Naysayers will angrily remind us that they’d suggested going out and getting Kevin Glenn, or some other CFL vet, to put the Ticats into first place instead of sticking with Mathews. But we’ll pooh-pooh that one forever. There was no one else, really, but Glenn and based on exactly what hard evidence from his past would Glenn have led this team home?

And who would start early next year, when it’s entirely possible Collaros isn’t ready to return? Mathews, whom you’d have to develop then rather than now?

So, it’ll be either Mathews or Harris and you have to wonder how a quarterback with even less game experience than Mathews can be coached up in three days of practice to win a game for first place … on the road. Doesn’t mean it can’t happen, but odds are brutally high against it.

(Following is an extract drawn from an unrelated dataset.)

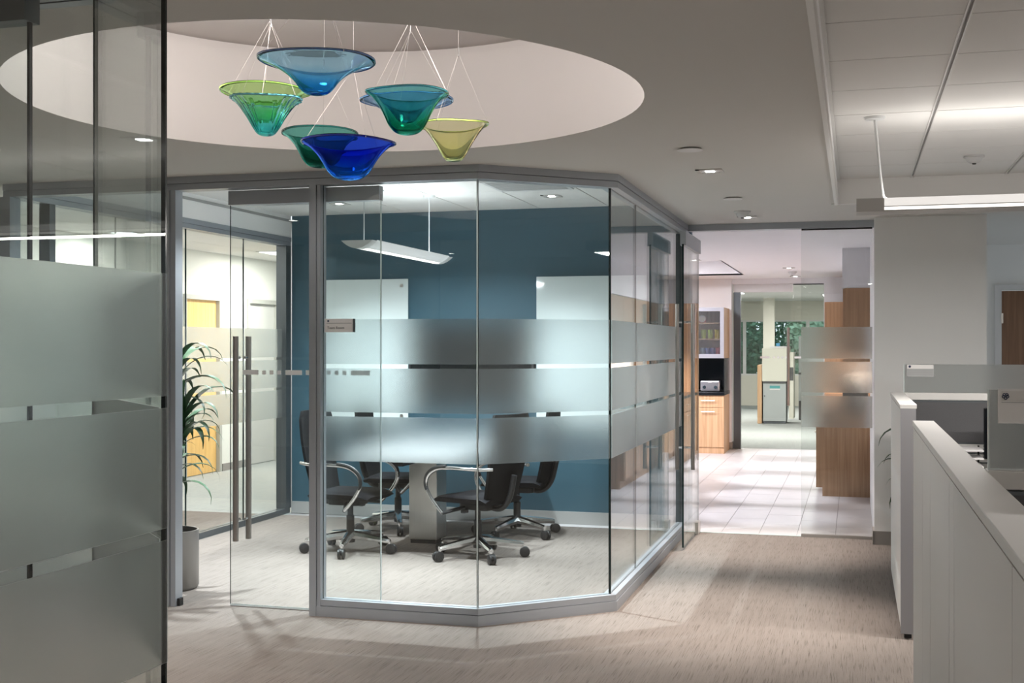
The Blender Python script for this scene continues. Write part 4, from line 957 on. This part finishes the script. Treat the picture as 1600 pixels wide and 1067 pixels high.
W(r).box(-0.12, 0.14, 13.2, 13.42, 0.905, 1.25).build('body', M['black'], r, bevel=0.01); W(r).box(-0.2, -0.12, 13.22, 13.40, 1.14, 1.25).build('brew_head', M['black'], r, bevel=0.008); W(r).box(-0.2, -0.12, 13.22, 13.40, 0.905, 0.93).build('drip_tray', M['steel'], r)
r = thing('tall_cabinet', 'tall oak cabinet at the far end of the right cabinets', 'cabinet', (-0.06, 17.0, 0))
W(r).box(-0.36, 0.26, 17.02, 18.35, 0.10, 2.14).build('body', M['wood'], r); W(r).box(-0.39, 0.26, 17.0, 17.02, 0.09, 2.14).build('end_panel', M['wood'], r); W(r).box(-0.32, 0.26, 17.0, 18.35, 0, .09).build('toe_kick', M['wood'], r)
for k in range(2):
    d = W(r).box(-0.388, -0.36, 17.03 + k * .66, 17.68 + k * .66, 0.11, 2.13).build('door', M['wood'], r); W(r).tube([(-0.41, 17.62 + k * .12, 1.0), (-0.41, 17.62 + k * .12, 1.2)], 0.006).build('handle', M['steel'], d)

UN = ['oak base cabinet under the toaster by the far glass door', 'middle oak base cabinet of the left pantry wall', 'leftmost oak base cabinet of the left pantry wall']
UW = ['wall cabinet with frosted door above the toaster', 'middle wall cabinet with frosted door on the left pantry wall', 'leftmost wall cabinet with frosted door on the left pantry wall']
CUPS = [(1.41, [((.30, .42, .55), 'grey blue'), ((.05, .12, .42), 'blue'), ((.08, .10, .40), 'navy'), ((.45, .05, .12), 'red')]), (1.66, [((.38, .50, .06), 'lime'), ((.35, .50, .06), 'green'), ((.62, .50, .04), 'yellow')])]
for k in range(3):
    x1 = -1.80 - k * 0.45; x0 = x1 - 0.45
    r = thing('base_cabinet', UN[k], 'cabinet', (x0, 17.6, 0), group='left pantry base cabinets')
    W(r).box(x0 + .002, x1, 17.62, 18.385, 0.0, 0.835).build('body', M['woodl'], r)
    d = W(r).box(x0 + .004, x1 - .002, 17.60, 17.62, 0.665, 0.83).build('drawer', M['woodl'], r); W(r).tube([(x0 + .13, 17.575, .76), (x0 + .32, 17.575, .76)], 0.007).build('handle', M['steel'], d)
    d = W(r).box(x0 + .004, x1 - .002, 17.60, 17.62, 0.09, 0.66).build('door', M['woodl'], r); W(r).tube([(x0 + .13, 17.575, .60), (x0 + .32, 17.575, .60)], 0.007).build('handle', M['steel'], d)
    W(r).box(x0 + .004, x1 - .002, 17.61, 17.62, 0.0, 0.085).build('toe_kick', M['woodl'], r)
    r = thing('wall_cabinet', UW[k], 'cabinet', (x0, 17.6, 1.37), group='left pantry wall cabinets')
    b = W(r); b.box(x0 + .002, x0 + .02, 17.62, 18.385, 1.37, 2.10).box(x1 - .018, x1, 17.62, 18.385, 1.37, 2.10).box(x0 + .02, x1 - .018, 17.62, 18.385, 1.37, 1.388).box(x0 + .02, x1 - .018, 17.62, 18.385, 2.082, 2.10).box(x0 + .02, x1 - .018, 18.37, 18.385, 1.388, 2.082)
    b.build('carcass', M['woodl'], r)
    for z in (1.635, 1.865): W(r).box(x0 + .02, x1 - .018, 17.66, 18.37, z, z + .018).build('shelf', M['woodl'], r)
    d = W(r).box(x0 + .003, x0 + .055, 17.60, 17.62, 1.37, 2.10).box(x1 - .055, x1 - .001, 17.60, 17.62, 1.37, 2.10).box(x0 + .055, x1 - .055, 17.60, 17.62, 1.37, 1.43).box(x0 + .055, x1 - .055, 17.60, 17.62, 2.045, 2.10)
    d = d.build('door_frame', M['silver'], r); W(r).box(x0 + .055, x1 - .055, 17.608, 17.612, 1.43, 2.045).build('door_glass', M['cabglass'], d)
    if k == 0:
        for zs, cols in CUPS:
            for q, (c_, cn) in enumerate(cols):
                n = len(cols); xx = x0 + .09 + (q + .5) * (0.30 / n)
                z = zs if zs < 1.6 else 1.653
                if zs < 1.6: z = 1.388
                cu = tag(MB((xx, 17.75, z)).lathe([(0, z), (.032, z), (.042, z + .13), (.039, z + .13), (.03, z + .006), (0, z + .006)], 18, (xx, 17.75, 0)).build('cup', mat('cup_' + cn.replace(' ', '_'), c_, 0.4), smooth=True),
                         cn + ' cup behind the frosted cabinet door above the toaster', 'cup', 'cups in the frosted wall cabinet')
        r = thing('round_timer', 'round white dial on the top shelf of the frosted wall cabinet', 'timer', (x0 + .12, 17.72, 1.883))
        W(r).tube([(x0 + .125, 17.70, 1.94), (x0 + .125, 17.73, 1.94)], 0.05, 24).build('dial', M['whiteframe'], r); W(r).box(x0 + .07, x0 + .18, 17.731, 17.76, 1.883, 1.96).build('case', mat('red_plastic', (.5, .03, .05), .4), r)
tag(MB((-2.5, 17.6, .84)).box(-3.15, -1.79, 17.58, 18.385, 0.836, 0.885).build('worktop', M['stone'], bevel=0.003), 'black stone worktop under the toaster', 'worktop')
tag(MB((-2.5, 18.37, .89)).box(-3.15, -1.80, 18.375, 18.398, 0.887, 1.368).box(-1.812, -1.80, 17.64, 18.375, 0.887, 1.368).build('backsplash', M['stone']), 'black stone backsplash behind the toaster', 'backsplash')
r = thing('toaster', 'grey metal toaster with two dials on the black worktop', 'toaster', (-2.0, 17.8, 0.885))
W(r).box(-2.15, -1.87, 17.70, 17.90, 0.893, 1.043).build('body', M['toaster'], r, bevel=0.018)
W(r).box(-2.12, -1.90, 17.77, 17.79, 1.036, 1.045).build('slot', M['black'], r); W(r).box(-2.12, -1.90, 17.82, 17.84, 1.036, 1.045).build('slot', M['black'], r)
for xx in (-2.09, -1.93): W(r).tube([(xx, 17.70, .95), (xx, 17.685, .95)], 0.024, 16).build('dial', M['chrome'], r, smooth=True)
W(r).box(-2.04, -1.98, 17.692, 17.70, 1.015, 1.027).build('badge', M['whiteframe'], r); W(r).box(-1.868, -1.845, 17.78, 17.82, 0.96, 0.98).build('lever', M['black'], r)
for xx in (-2.13, -1.89): W(r).box(xx - .015, xx + .015, 17.72, 17.88, 0.885, 0.895).build('foot', M['black'], r)

# ------------------------------------------------------------------ far office
r = thing('copier', 'cream copying machine on a grey cabinet seen through the far glass door', 'copier', (-1.53, 24.65, 0))
W(r).box(-1.75, -1.305, 24.65, 25.3, 0.05, 0.80).build('cabinet', M['copierg'], r, bevel=0.006); W(r).box(-1.74, -1.315, 24.67, 25.28, 0, 0.05).build('plinth', M['alud'], r)
W(r).box(-1.755, -1.30, 24.64, 25.3, 0.80, 0.838).build('black_band', M['ventd'], r)  # black band between the cabinet and the machine body
W(r).box(-1.77, -1.25, 24.63, 25.35, 0.84, 1.50).build('machine_body', M['copier'], r, bevel=0.01); W(r).box(-1.62, -1.25, 24.66, 25.3, 1.50, 1.537).build('scanner_lid', M['whiteframe'], r)
W(r).box(-1.25, -1.16, 24.70, 25.3, 0.10, 1.42).build('side_unit', M['copier'], r); W(r).box(-1.245, -1.165, 24.69, 24.70, 0.86, 1.12).build('side_slot', M['ventd'], r)
W(r).box(-1.62, -1.42, 24.642, 24.65, 0.70, 0.755).build('sticker', mat('green_blue_sticker', (.10, .36, .36), .5), r); W(r).box(-1.62, -1.42, 24.641, 24.65, 0.67, 0.698).build('sticker_label', M['whiteframe'], r)
W(r).tube([(-1.72, 24.65, .55), (-1.72, 24.635, .55)], 0.012, 10).build('lock', M['black'], r)
tag(MB((-1.5, 24.9, 1.537)).box(-1.50, -1.43, 24.75, 24.85, 1.538, 1.60).build('tissue_box', mat('sky_blue_card', (.12, .40, .66), .6), bevel=0.004), 'small sky blue box on top of the copier', 'box')
tag(MB((-1.8, 24.7, 0)).box(-1.86, -1.775, 24.63, 25.4, 0, 1.165).build('side_panel', M['woodl'], bevel=0.003), 'orange wooden panel standing left of the copier', 'panel')
r = thing('tall_cabinet', 'tall grey cabinet with black gaps right of the copier', 'cabinet', (-0.8, 26, 0))
W(r).box(-1.12, 0.2, 26.02, 26.6, 0.4, 1.75).build('body', M['copierg'], r); W(r).box(-1.12, 0.2, 26.05, 26.55, 0, 0.4).build('open_base', M['ventd'], r); W(r).box(-1.12, 0.2, 26.0, 26.02, 0.95, 0.99).build('dark_gap', M['ventd'], r)
tag(MB((-2.0, 30, 0)).box(-2.12, -1.86, 29.9, 30.15, 0, 2.70).build('wall_column', M['cream']), 'cream column standing before the far windows', 'column', kind='structure')
wall('wall_far', M['cream'], [(-9, 5, 32, 32.2, 0, 0.78), (-9, 5, 32, 32.2, 2.21, 2.72)], 'cream window wall of the far office')
wall('wall_far_left', M['cream'], [(-9, -8.9, 18.62, 32.2, 0, 2.72)], 'left side wall of the far office')
wall('wall_far_right', M['cream'], [(4.9, 5, 18.62, 32.2, 0, 2.72)], 'right side wall of the far office')
wall('wall_far_front', M['cream'], [(-9, -5.0, 18.62, 18.72, 0, 2.72), (-5.0, -1.77, 18.62, 18.72, 0, 2.72), (-0.43, 5, 18.62, 18.72, 0, 2.72), (-1.77, -0.43, 18.62, 18.72, CH, 2.72)], 'far office side of the pantry end wall')
mx_ = [-9, -7.2, -5.6, -4.3, -2.75, -1.15, 0.45, 2.0, 3.5, 5]
for k, (a, b_) in enumerate(zip(mx_, mx_[1:])):
    r = thing('window_%d' % (k + 1), ['far office window, leftmost of the row', 'far office window, second from the left', 'far office window, third from the left', 'far office window left of the cream column', 'far office window behind the copier top', 'far office window right of the copier', 'far office window third from the right', 'far office window second from the right', 'far office window, rightmost of the row'][k], 'window', (a, 32.1, 0.78), kind='structure')
    f = W(r); f.box(a, a + .04, 32.05, 32.15, .78, 2.21).box(b_ - .04, b_ - .0005, 32.05, 32.15, .78, 2.21).box(a + .04, b_ - .04, 32.05, 32.15, .78, .82).box(a + .04, b_ - .04, 32.05, 32.15, 2.17, 2.21)
    f.build('window_frame', M['whiteframe'], r); W(r).box(a + .04, b_ - .04, 32.095, 32.105, .82, 2.17, 0).build('window_pane', M['glass'], r)

def tree(x, y, h, rad, m, label, seed):
    rnd = random.Random(seed); r = thing('tree', label, 'tree', (x, y, -1.1), group='trees outside the far windows')
    MB().tube([(0, 0, 0), (0.1, 0, h * .4), (0, .1, h * .7)], [.2, .15, .06], 8).build('trunk', M['bark'], r, smooth=True)
    mb = MB(); cl = [(rnd.gauss(0, rad * .45), rnd.gauss(0, rad * .4), h * .22 + rnd.random() * h * .7) for _ in range(26)]
    for (a, b_, c_) in cl:
        for _ in range(300):
            d = Vector((rnd.gauss(0, 1), rnd.gauss(0, 1), rnd.gauss(0, 1))).normalized() * rad * .38 * rnd.random() ** .35; p = Vector((a, b_, c_)) + d
            u = Vector((rnd.gauss(0, 1), rnd.gauss(0, 1), rnd.gauss(0, 1))).normalized(); v = u.orthogonal().normalized(); s = rnd.uniform(.06, .12)
            mb.add([p - u * s, p + v * s * .6, p + u * s, p - v * s * .6], [(0, 1, 2, 3)])
    c_ = mb.build('crown', m, r); c_['kind'] = 'stuff'
tree(-4.6, 37.5, 6.0, 1.9, M['tree'], 'dark green tree outside, leftmost behind the far windows', 1)
tree(-2.6, 39.0, 7.0, 2.0, M['tree'], 'dense green tree outside, left of the cream column', 2)
tree(-0.8, 37.0, 6.0, 1.8, M['tree2'], 'pale green tree outside, right of the cream column', 3)
tree(1.0, 38.5, 6.5, 2.0, M['tree'], 'green tree outside, rightmost behind the far windows', 4)
tree(-1.8, 42.0, 8.0, 2.6, M['tree2'], 'tall pale tree standing behind the other trees outside', 5)
tree(-3.6, 44.0, 8.0, 2.6, M['tree'], 'dark tall tree standing furthest back on the left outside', 6)
tree(0.6, 44.0, 8.0, 2.6, M['tree'], 'dark tall tree standing furthest back on the right outside', 7)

Mathews didn’t look fitted to this game all afternoon and, frankly, neither did the play calling. The Ottawa D was going to be coming, and coming hard, especially with Hamilton without Ryan Bomben on the offensive line, yet running back C.J. Gable was called upon for a mere seven carries and just one pass. Screen plays, one antidote to a hard rush, didn’t come up much either.

There is a notion that a Sunday like Mathews endured is a necessary part of career growth, but development has to take a back seat to the rest of the season. From here on, it’s about winning games and nothing else. So the only consideration becomes does Harris give the team a better chance at that? Or does Mathews, assuming he wasn’t hurt by the late hit?

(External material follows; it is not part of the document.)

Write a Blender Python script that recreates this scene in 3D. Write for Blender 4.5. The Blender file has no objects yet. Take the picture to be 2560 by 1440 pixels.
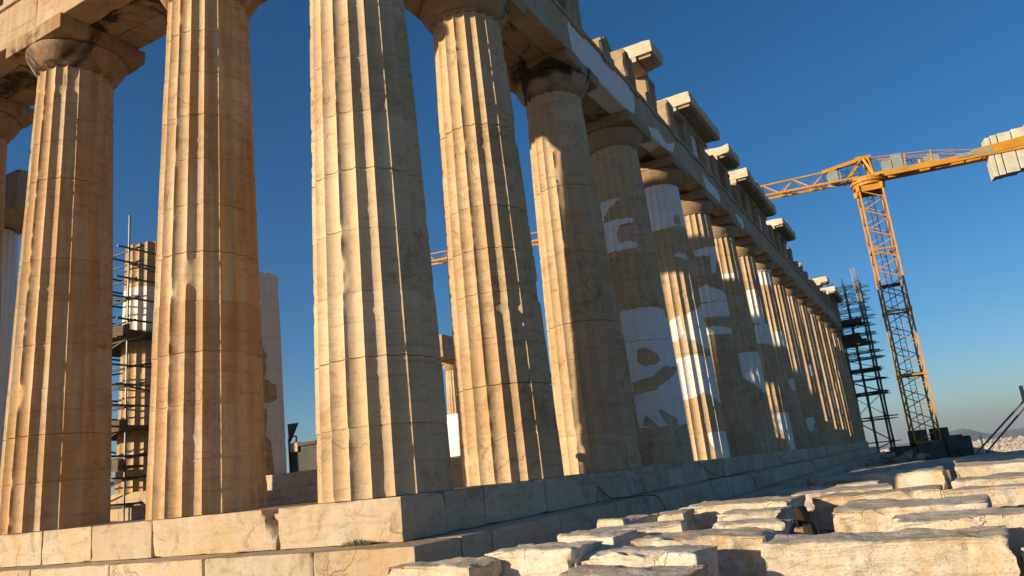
import bpy, math, random
import numpy as np
from mathutils import Matrix, Vector
from math import sin, cos, tan, radians, degrees, pi, hypot, atan2

SC = bpy.context.scene
COL = SC.collection
# ------------------------------------------------------------------ camera
CAM = (-8.0200776, -6.1370719, 0.0937576)
YAW, PITCH, ROLL, FPX = 0.48609853, 0.24233408, -0.10318805, 1901.6
f = Vector((cos(PITCH)*cos(YAW), cos(PITCH)*sin(YAW), sin(PITCH)))
rt0 = Vector((sin(YAW), -cos(YAW), 0)); up0 = rt0.cross(f)
rt = rt0*cos(ROLL) + up0*sin(ROLL); up = -rt0*sin(ROLL) + up0*cos(ROLL)
cd = bpy.data.cameras.new('camera'); cam = bpy.data.objects.new('camera', cd); COL.objects.link(cam)
cam.matrix_world = Matrix(((rt.x, up.x, -f.x, CAM[0]), (rt.y, up.y, -f.y, CAM[1]), (rt.z, up.z, -f.z, CAM[2]), (0, 0, 0, 1)))
cd.sensor_width = 36; cd.lens = 36*FPX/2560; cd.clip_start = 0.05; cd.clip_end = 60000
SC.camera = cam
# ------------------------------------------------------------------ light
SUN_AZ = radians(33.7); SUN_EL = radians(11.6)
sdir = Vector((-cos(SUN_AZ)*cos(SUN_EL), sin(SUN_AZ)*cos(SUN_EL), sin(SUN_EL)))
sl = bpy.data.lights.new('sun', 'SUN'); sun = bpy.data.objects.new('sun', sl); COL.objects.link(sun)
sun.rotation_euler = sdir.to_track_quat('Z', 'Y').to_euler()
sl.energy = 5.0; sl.angle = radians(0.55); sl.color = (1.0, 0.80, 0.54)
W = bpy.data.worlds.new('World'); SC.world = W; W.use_nodes = True
nt = W.node_tree; nt.nodes.clear()
sky = nt.nodes.new('ShaderNodeTexSky'); sky.sky_type = 'NISHITA'; sky.sun_disc = False
sky.sun_elevation = SUN_EL; sky.sun_rotation = atan2(sdir.x, sdir.y)
sky.altitude = 200; sky.air_density = 0.9; sky.dust_density = 0.6; sky.ozone_density = 4.0
bg = nt.nodes.new('ShaderNodeBackground'); bg.inputs[1].default_value = 0.084
wo = nt.nodes.new('ShaderNodeOutputWorld')
hs = nt.nodes.new('ShaderNodeHueSaturation'); hs.inputs['Saturation'].default_value = 1.18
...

The answer will be coloured by the understanding that this isn’t a Messiah assignment. Whoever takes the snaps must do this first: Don’t give the ball away and ruin what defence, and hopefully special teams, create. Mathews has given the ball away. Harris hasn’t, but he also hasn’t played.

That makes for a difficult choice.

The fallout from Simoni Lawrence’s low hit on Henry Burris continued Monday with the skilled Ticat linebacker doing the right thing, in about the only area he now has any chance to control.

He apologized, via his 10-K-follower Twitter account, for what he said after Sunday’s game against the Ottawa Redblacks, which was a too-personal attack on Burris and a misogynistic choice of descriptives for Burris’ strong reaction to the hit.

It’s a bit like slamming the barn door after the horse has escaped, but Lawrence, a genuinely good guy, was at least able to step back and see that he had gone way too far while his post-game stove was still set on boil.

“My comments after the game were not acceptable,” Lawrence said in one of his Monday tweets. “Not being the face of a great organization it’s not about me in heated moments it’s always US.”

In another dispatch he made it clear that he wasn’t apologizing for the hit, but for his inappropriate comments. In yet another he said, he “was not trying to hurt Hank just trying to make a play against a good QB that has a hell of a stiff arm in the open field.”

The hit was legal within the terms of the rule book, that much is clear. The only in-game issue was whether it violated the unwritten code to which most pro players subscribe.

Initially, starting with the TSN panel of ex-players, sentiment ran against Lawrence: he should not have gone low. But then other players, and insiders beyond the Ticat locker-room, began chiming in that Lawrence, who generally tackles low, had to make a living, too, that pro football’s recent emphasis has been against high hits, and that at that speed and in that space, you’re not doing a mental spread sheet on the details of the unwritten code.

However you feel about the hit, it’s unlikely that any argument will change your mind, but its echo will make an already-interesting, already-intense, week heading into the showdown on the Rideau more interesting and more intense.